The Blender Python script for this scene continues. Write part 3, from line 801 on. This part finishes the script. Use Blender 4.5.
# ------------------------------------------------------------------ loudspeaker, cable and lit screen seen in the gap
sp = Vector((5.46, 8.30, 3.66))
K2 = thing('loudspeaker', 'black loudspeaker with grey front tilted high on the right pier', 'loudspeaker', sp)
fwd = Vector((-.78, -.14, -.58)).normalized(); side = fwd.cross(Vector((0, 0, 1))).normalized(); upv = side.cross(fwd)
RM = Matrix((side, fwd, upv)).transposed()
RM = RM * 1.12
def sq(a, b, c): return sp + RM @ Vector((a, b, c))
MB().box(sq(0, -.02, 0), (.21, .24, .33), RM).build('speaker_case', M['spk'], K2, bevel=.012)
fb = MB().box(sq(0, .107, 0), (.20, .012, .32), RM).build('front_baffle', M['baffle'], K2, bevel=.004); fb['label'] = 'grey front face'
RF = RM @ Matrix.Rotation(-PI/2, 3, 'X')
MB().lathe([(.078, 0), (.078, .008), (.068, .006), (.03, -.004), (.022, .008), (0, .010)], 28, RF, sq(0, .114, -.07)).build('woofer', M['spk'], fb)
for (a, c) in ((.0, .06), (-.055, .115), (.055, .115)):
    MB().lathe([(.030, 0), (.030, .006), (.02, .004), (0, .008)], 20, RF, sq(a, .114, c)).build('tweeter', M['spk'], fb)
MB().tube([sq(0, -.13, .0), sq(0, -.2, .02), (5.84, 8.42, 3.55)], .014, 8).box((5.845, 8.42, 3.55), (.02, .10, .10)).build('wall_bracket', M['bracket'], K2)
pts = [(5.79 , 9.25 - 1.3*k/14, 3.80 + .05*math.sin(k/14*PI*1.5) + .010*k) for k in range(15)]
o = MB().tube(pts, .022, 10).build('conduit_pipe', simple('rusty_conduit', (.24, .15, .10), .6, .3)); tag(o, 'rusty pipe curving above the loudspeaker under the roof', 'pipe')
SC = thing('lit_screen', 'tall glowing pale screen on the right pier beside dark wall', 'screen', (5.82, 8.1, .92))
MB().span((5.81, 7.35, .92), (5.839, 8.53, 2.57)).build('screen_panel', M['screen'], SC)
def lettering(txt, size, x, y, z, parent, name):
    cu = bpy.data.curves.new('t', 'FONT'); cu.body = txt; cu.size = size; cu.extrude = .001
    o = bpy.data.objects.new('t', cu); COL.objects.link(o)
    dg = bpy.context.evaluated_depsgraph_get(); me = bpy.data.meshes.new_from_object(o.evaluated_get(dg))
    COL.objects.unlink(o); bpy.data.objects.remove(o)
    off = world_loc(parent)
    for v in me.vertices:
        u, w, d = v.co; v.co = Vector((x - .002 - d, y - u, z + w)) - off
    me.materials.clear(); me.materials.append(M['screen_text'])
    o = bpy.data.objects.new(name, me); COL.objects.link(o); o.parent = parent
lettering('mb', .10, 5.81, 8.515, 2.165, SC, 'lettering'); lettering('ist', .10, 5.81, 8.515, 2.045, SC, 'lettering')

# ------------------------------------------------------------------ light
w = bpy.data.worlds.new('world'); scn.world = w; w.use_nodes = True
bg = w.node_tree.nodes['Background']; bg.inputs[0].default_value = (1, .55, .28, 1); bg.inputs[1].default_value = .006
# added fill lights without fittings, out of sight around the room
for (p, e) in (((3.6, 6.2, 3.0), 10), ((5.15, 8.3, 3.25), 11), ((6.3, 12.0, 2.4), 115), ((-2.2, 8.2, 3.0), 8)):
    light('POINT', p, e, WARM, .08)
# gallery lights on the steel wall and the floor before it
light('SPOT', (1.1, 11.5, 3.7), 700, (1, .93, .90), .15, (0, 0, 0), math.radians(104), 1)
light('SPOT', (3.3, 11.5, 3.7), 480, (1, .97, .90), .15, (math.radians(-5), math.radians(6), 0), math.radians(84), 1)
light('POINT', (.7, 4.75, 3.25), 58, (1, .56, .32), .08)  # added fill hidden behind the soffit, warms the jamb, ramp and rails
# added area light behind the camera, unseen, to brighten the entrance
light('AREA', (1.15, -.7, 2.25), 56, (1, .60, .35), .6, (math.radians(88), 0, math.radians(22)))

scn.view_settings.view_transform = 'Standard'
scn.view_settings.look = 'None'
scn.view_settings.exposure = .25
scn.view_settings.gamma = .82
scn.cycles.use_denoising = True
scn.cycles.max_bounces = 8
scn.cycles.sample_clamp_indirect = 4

=======

● Aim:
From the first line to the last, retype the data exactly.

● In response:
The Blender Python script for this scene continues. Write part 3, from line 801 on. This part finishes the script. Use Blender 4.5.
# ------------------------------------------------------------------ loudspeaker, cable and lit screen seen in the gap
sp = Vector((5.46, 8.30, 3.66))
K2 = thing('loudspeaker', 'black loudspeaker with grey front tilted high on the right pier', 'loudspeaker', sp)
fwd = Vector((-.78, -.14, -.58)).normalized(); side = fwd.cross(Vector((0, 0, 1))).normalized(); upv = side.cross(fwd)
RM = Matrix((side, fwd, upv)).transposed()
RM = RM * 1.12
def sq(a, b, c): return sp + RM @ Vector((a, b, c))
MB().box(sq(0, -.02, 0), (.21, .24, .33), RM).build('speaker_case', M['spk'], K2, bevel=.012)
fb = MB().box(sq(0, .107, 0), (.20, .012, .32), RM).build('front_baffle', M['baffle'], K2, bevel=.004); fb['label'] = 'grey front face'
RF = RM @ Matrix.Rotation(-PI/2, 3, 'X')
MB().lathe([(.078, 0), (.078, .008), (.068, .006), (.03, -.004), (.022, .008), (0, .010)], 28, RF, sq(0, .114, -.07)).build('woofer', M['spk'], fb)
for (a, c) in ((.0, .06), (-.055, .115), (.055, .115)):
    MB().lathe([(.030, 0), (.030, .006), (.02, .004), (0, .008)], 20, RF, sq(a, .114, c)).build('tweeter', M['spk'], fb)
MB().tube([sq(0, -.13, .0), sq(0, -.2, .02), (5.84, 8.42, 3.55)], .014, 8).box((5.845, 8.42, 3.55), (.02, .10, .10)).build('wall_bracket', M['bracket'], K2)
pts = [(5.79 , 9.25 - 1.3*k/14, 3.80 + .05*math.sin(k/14*PI*1.5) + .010*k) for k in range(15)]
o = MB().tube(pts, .022, 10).build('conduit_pipe', simple('rusty_conduit', (.24, .15, .10), .6, .3)); tag(o, 'rusty pipe curving above the loudspeaker under the roof', 'pipe')
SC = thing('lit_screen', 'tall glowing pale screen on the right pier beside dark wall', 'screen', (5.82, 8.1, .92))
MB().span((5.81, 7.35, .92), (5.839, 8.53, 2.57)).build('screen_panel', M['screen'], SC)
def lettering(txt, size, x, y, z, parent, name):
    cu = bpy.data.curves.new('t', 'FONT'); cu.body = txt; cu.size = size; cu.extrude = .001
    o = bpy.data.objects.new('t', cu); COL.objects.link(o)
    dg = bpy.context.evaluated_depsgraph_get(); me = bpy.data.meshes.new_from_object(o.evaluated_get(dg))
    COL.objects.unlink(o); bpy.data.objects.remove(o)
    off = world_loc(parent)
    for v in me.vertices:
        u, w, d = v.co; v.co = Vector((x - .002 - d, y - u, z + w)) - off
    me.materials.clear(); me.materials.append(M['screen_text'])
    o = bpy.data.objects.new(name, me); COL.objects.link(o); o.parent = parent
lettering('mb', .10, 5.81, 8.515, 2.165, SC, 'lettering'); lettering('ist', .10, 5.81, 8.515, 2.045, SC, 'lettering')

# ------------------------------------------------------------------ light
w = bpy.data.worlds.new('world'); scn.world = w; w.use_nodes = True
bg = w.node_tree.nodes['Background']; bg.inputs[0].default_value = (1, .55, .28, 1); bg.inputs[1].default_value = .006
# added fill lights without fittings, out of sight around the room
for (p, e) in (((3.6, 6.2, 3.0), 10), ((5.15, 8.3, 3.25), 11), ((6.3, 12.0, 2.4), 115), ((-2.2, 8.2, 3.0), 8)):
    light('POINT', p, e, WARM, .08)
# gallery lights on the steel wall and the floor before it
light('SPOT', (1.1, 11.5, 3.7), 700, (1, .93, .90), .15, (0, 0, 0), math.radians(104), 1)
light('SPOT', (3.3, 11.5, 3.7), 480, (1, .97, .90), .15, (math.radians(-5), math.radians(6), 0), math.radians(84), 1)
light('POINT', (.7, 4.75, 3.25), 58, (1, .56, .32), .08)  # added fill hidden behind the soffit, warms the jamb, ramp and rails
# added area light behind the camera, unseen, to brighten the entrance
light('AREA', (1.15, -.7, 2.25), 56, (1, .60, .35), .6, (math.radians(88), 0, math.radians(22)))

scn.view_settings.view_transform = 'Standard'
scn.view_settings.look = 'None'
scn.view_settings.exposure = .25
scn.view_settings.gamma = .82
scn.cycles.use_denoising = True
scn.cycles.max_bounces = 8
scn.cycles.sample_clamp_indirect = 4